The panel’s opinion focuses on the legal sufficiency of the plaintiffs’ complaint, which challenges the 2011 congressional redistricting plan enacted by the Maryland General Assembly. The plaintiffs alleged the legislature deliberately used information about voters’ partisan affiliations and voting histories to flip Maryland’s Sixth District from an otherwise reliably Republican stronghold into a safe Democratic seat, all in a successful attempt to punish Republican voters for casting ballots for their party’s candidates. On those facts, the panel ruled, the plaintiffs stated a claim that could go to trial, endorsing the plaintiffs’ theory that these kinds of districting machinations violate the First Amendment.

The First Amendment problem with Maryland’s redistricting, the panel explained, was that it diluted the plaintiffs’ votes — that is, made their votes less powerful than other voters’ — by placing them in districts where they were outnumbered and repeatedly outvoted by Democrats, and did so simply because the plaintiffs had voted Republican in the past. That dilution was an example — albeit a novel one — of the kind of retaliation for political speech and association that the First Amendment bars.

A First Amendment theory of partisan gerrymandering has been a kind of holy grail for redistricting plaintiffs ever since Justice Anthony Kennedy suggested the possibility in his concurrence to 2004’s Vieth v. Jubelirer. In addition to perhaps better describing the harms caused by partisan gerrymandering, the First Amendment might offer a detour around the judicial gridlock that’s snarled prior attempts to treat it like a Fourteenth Amendment problem. That was precisely the perspective of the Shapiro panel, which pivoted off Justice Kennedy’s concurrence to take a new approach to the issue.

The panel defined its partisan gerrymandering standard as a three-part test. According to the court, to state a First Amendment claim, plaintiffs have to allege three things: First, that the mapmakers intended to retaliate against them for their political expression or affiliation (intent); second, that the new map in fact harmed them (injury); and third, that the harm couldn’t have arisen absent the mapmakers’ retaliatory agenda (causation). The core allegations of plaintiffs’ complaint, the panel concluded, were enough to pass this test at the pleading stage.

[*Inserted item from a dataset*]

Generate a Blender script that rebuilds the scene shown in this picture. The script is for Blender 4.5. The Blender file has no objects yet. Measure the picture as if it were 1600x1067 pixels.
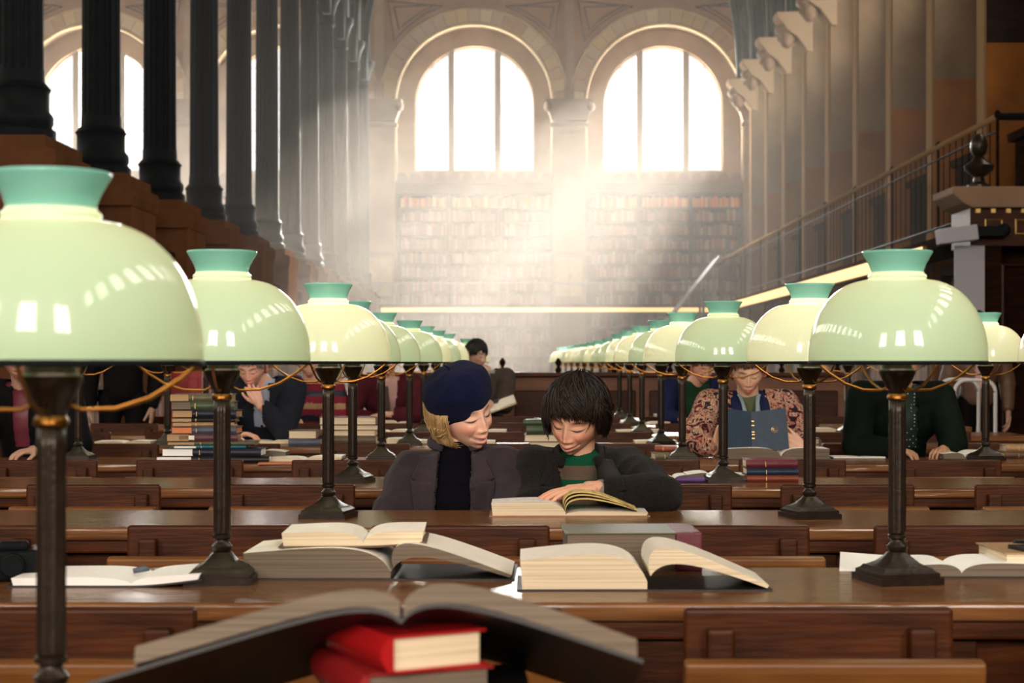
import bpy, bmesh, math, random
from mathutils import Vector, Matrix, Euler, noise
from mathutils.bvhtree import BVHTree
random.seed(7)
PI = math.pi
S = bpy.context.scene
COL = S.collection
F = 2600.0          # focal length in pixels of the 1600 px wide frame
VX, VY, CZ = 820.0, 566.0, 1.2

# ---------------------------------------------------------------- camera
cam = bpy.data.cameras.new('camera'); camo = bpy.data.objects.new('camera', cam); COL.objects.link(camo)
camo.location = (0, 0, CZ); camo.rotation_euler = (PI/2, 0, 0)
cam.sensor_width = 36; cam.lens = F/1600*36
cam.shift_x = -20/1600; cam.shift_y = 32.5/1600
cam.clip_start = .05; cam.clip_end = 300
cam.dof.use_dof = True; cam.dof.focus_distance = 5.0; cam.dof.aperture_fstop = 6.5
S.camera = camo
# ---------------------------------------------------------------- world, view
w = bpy.data.worlds.new('world'); S.world = w; w.use_nodes = True
w.node_tree.nodes['Background'].inputs[0].default_value = (.95, .97, 1, 1)
w.node_tree.nodes['Background'].inputs[1].default_value = 1.0
S.view_settings.view_transform = 'Standard'; S.view_settings.look = 'None'
S.view_settings.gamma = 1; S.view_settings.use_curve_mapping = False
S.view_settings.exposure = 0.45
cy = S.cycles
cy.use_denoising = True; cy.max_bounces = 7; cy.diffuse_bounces = 3; cy.glossy_bounces = 3
cy.transmission_bounces = 4; cy.transparent_max_bounces = 12; cy.volume_bounces = 0
cy.caustics_reflective = False; cy.caustics_refractive = False
cy.sample_clamp_indirect = 4.0; cy.sample_clamp_direct = 0
cy.use_adaptive_sampling = True; cy.adaptive_threshold = .02
cy.use_light_tree = True
cy.volume_step_rate = 4.0

def light(name, kind, loc, rot, energy, color, **k):
    l = bpy.data.lights.new(name, kind); l.energy = energy; l.color = color
    for a, v in k.items(): setattr(l, a, v)
    o = bpy.data.objects.new(name, l); COL.objects.link(o); o.location = loc; o.rotation_euler = rot
    return o
def aim(d): return Vector(d).to_track_quat('-Z', 'Y').to_euler()

YE = 44.0                                  # end wall
WCX = [3.69, -1.34, -6.37, -11.40]         # window centres on the end wall
light('sun', 'SUN', (8, 60, 16), aim((-.21, -1, -.28)), 21, (1, .89, .76), angle=.009)
for x in WCX:                              # sky outside each end window
    light('end_window_sky', 'AREA', (x, YE+1.2, 8.0), (-PI/2, 0, 0), 2000, (1, .96, .88), shape='RECTANGLE', size=3.9, size_y=4.2)
REAR = -7.0
for x in (-5.6, -.9, 3.6):                      # fill light for the faces, shining through added rear windows
    light('rear_fill_light', 'AREA', (x, REAR-.5, 5.2), (PI/2+.12, 0, 0), 620, (1, .87, .74), shape='RECTANGLE', size=2.2, size_y=4.2)
for y in (-3, 3, 9):                           # sky outside the near side windows of the left aisle
    light('side_window_sky', 'AREA', (-14.9, y, 7.5), (PI/2, 0, -PI/2), 110, (.85, .92, 1), shape='RECTANGLE', size=2.0, size_y=3.4)

# ---------------------------------------------------------------- materials
MATS = {}
def mat(name, color, rough=.6, metal=0., var=0., scale=6., stretch=(1, 1, 1), bump=0., bscale=None, coat=0., color2=None, emit=None, estr=0, spec=.5, detail=6, sheen=0):
    if name in MATS: return MATS[name]
    m = bpy.data.materials.new(name); m.use_nodes = True; nt = m.node_tree; N = nt.nodes; L = nt.links
    p = N['Principled BSDF']
    p.inputs['Base Color'].default_value = (*color, 1); p.inputs['Roughness'].default_value = rough; p.inputs['Metallic'].default_value = metal
    p.inputs['Coat Weight'].default_value = coat; p.inputs['Coat Roughness'].default_value = .08
    p.inputs['Specular IOR Level'].default_value = spec
    if sheen: p.inputs['Sheen Weight'].default_value = sheen; p.inputs['Sheen Roughness'].default_value = .5
    if emit: p.inputs['Emission Color'].default_value = (*emit, 1); p.inputs['Emission Strength'].default_value = estr
    if var or bump or color2:
        tc = N.new('ShaderNodeTexCoord'); mp = N.new('ShaderNodeMapping'); mp.inputs['Scale'].default_value = stretch
        L.new(tc.outputs['Object'], mp.inputs[0])
        n = N.new('ShaderNodeTexNoise'); n.inputs['Scale'].default_value = scale; n.inputs['Detail'].default_value = detail
        L.new(mp.outputs[0], n.inputs['Vector'])
        if var or color2:
            r = N.new('ShaderNodeValToRGB'); r.color_ramp.elements[0].position = .3; r.color_ramp.elements[1].position = .7
            c2 = color2 or tuple(c*(1-var) for c in color)
            r.color_ramp.elements[0].color = (*c2, 1); r.color_ramp.elements[1].color = (*[min(1, c*(1+var*.4)) for c in color], 1)
            L.new(n.outputs['Fac'], r.inputs[0]); L.new(r.outputs[0], p.inputs['Base Color'])
        if bump:
            n2 = N.new('ShaderNodeTexNoise'); n2.inputs['Scale'].default_value = bscale or scale*3; L.new(mp.outputs[0], n2.inputs['Vector'])
            b = N.new('ShaderNodeBump'); b.inputs['Strength'].default_value = bump; b.inputs['Distance'].default_value = .01
            L.new(n2.outputs['Fac'], b.inputs['Height']); L.new(b.outputs[0], p.inputs['Normal'])
    MATS[name] = m; return m
def M(n): return MATS[n]

mat('table_wood', (.22, .095, .035), .20, var=.3, scale=3.2, stretch=(1, 16, 16), color2=(.09, .032, .010), bump=.25, bscale=5, spec=.45)
mat('wood', (.062, .016, .0028), .45, color2=(.022, .005, .001), scale=6, stretch=(1, 1, 8), spec=.2, bump=.1)
mat('wood_x', (.088, .022, .0035), .45, color2=(.028, .006, .001), scale=5, stretch=(1, 9, 9), spec=.2, bump=.1)
mat('seat_wood', (.20, .08, .018), .4, color2=(.13, .045, .01), scale=6, stretch=(1, 8, 8), spec=.3)
mat('dark_wood_and_dim_pier', (.022, .010, .006), .65, spec=0, var=.5, scale=4, stretch=(1, 1, 6))
mat('counter_wood', (.20, .085, .045), .65, var=.4, scale=3, stretch=(1, 1, 5))
mat('pedestal_stone', (.125, .055, .025), .8, spec=0, color2=(.085, .036, .016), scale=3, bump=.2)
mat('stone', (.38, .265, .165), .85, spec=0, color2=(.28, .19, .115), scale=1.4, bump=.25)
mat('stone_pink', (.36, .20, .11), .85, spec=0, color2=(.28, .15, .08), scale=2, bump=.1)
mat('stone_dark', (.24, .15, .09), .85, var=.2, scale=2)
mat('stone_gold', (.50, .36, .19), .85, var=.25, scale=4)
mat('ochre_below_light_edge', (.30, .11, .016), .7, spec=0, color2=(.16, .06, .013), scale=1.5)
mat('grey_cornice_light_edge', (.20, .135, .08), .8, spec=0, var=.3, scale=1.5)
mat('iron', (.004, .006, .008), .65, metal=0, spec=.12, var=.3, scale=8)
mat('iron_green', (.008, .018, .015), .6, spec=.15)
mat('floor', (.16, .09, .05), .35, var=.4, scale=3, stretch=(1, 5, 1))
mat('plaster', (.26, .18, .11), .9, var=.15, scale=1)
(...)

Despite the win for the plaintiffs, the panel did make efforts to limit the reach of its decision to address the Supreme Court’s concerns that partisan-gerrymandering litigation could drag courts into every redistricting dispute. The panel emphasized three limits to its test: First, that partisan mapmaking is only unconstitutional if it is retaliatory; second, that plaintiffs have to provide objective evidence of the mapmakers’ bad intent; and third, that the plaintiffs must be harmed in a “palpable and concrete” way.

While this week’s decision is a significant victory for those fighting partisan-redistricting abuses, a lot remains to be resolved. The plaintiffs still will have to carry the day at trial in order to win their case. And the Supreme Court ultimately will need to decide if this is the case that establishes — at long last — a workable standard for policing partisan-gerrymandering abuses. As the dissent penned by U.S. District Judge James K. Bredar suggests, even judges (or Justices) generally convinced that partisan gerrymandering is unconstitutional might have doubts regarding whether the majority’s test is the best way to police it. Nevertheless, the panel’s ruling is a substantial step forward in a case that’s encouraging the courts to explore novel and innovative approaches to a serious, age-old problem.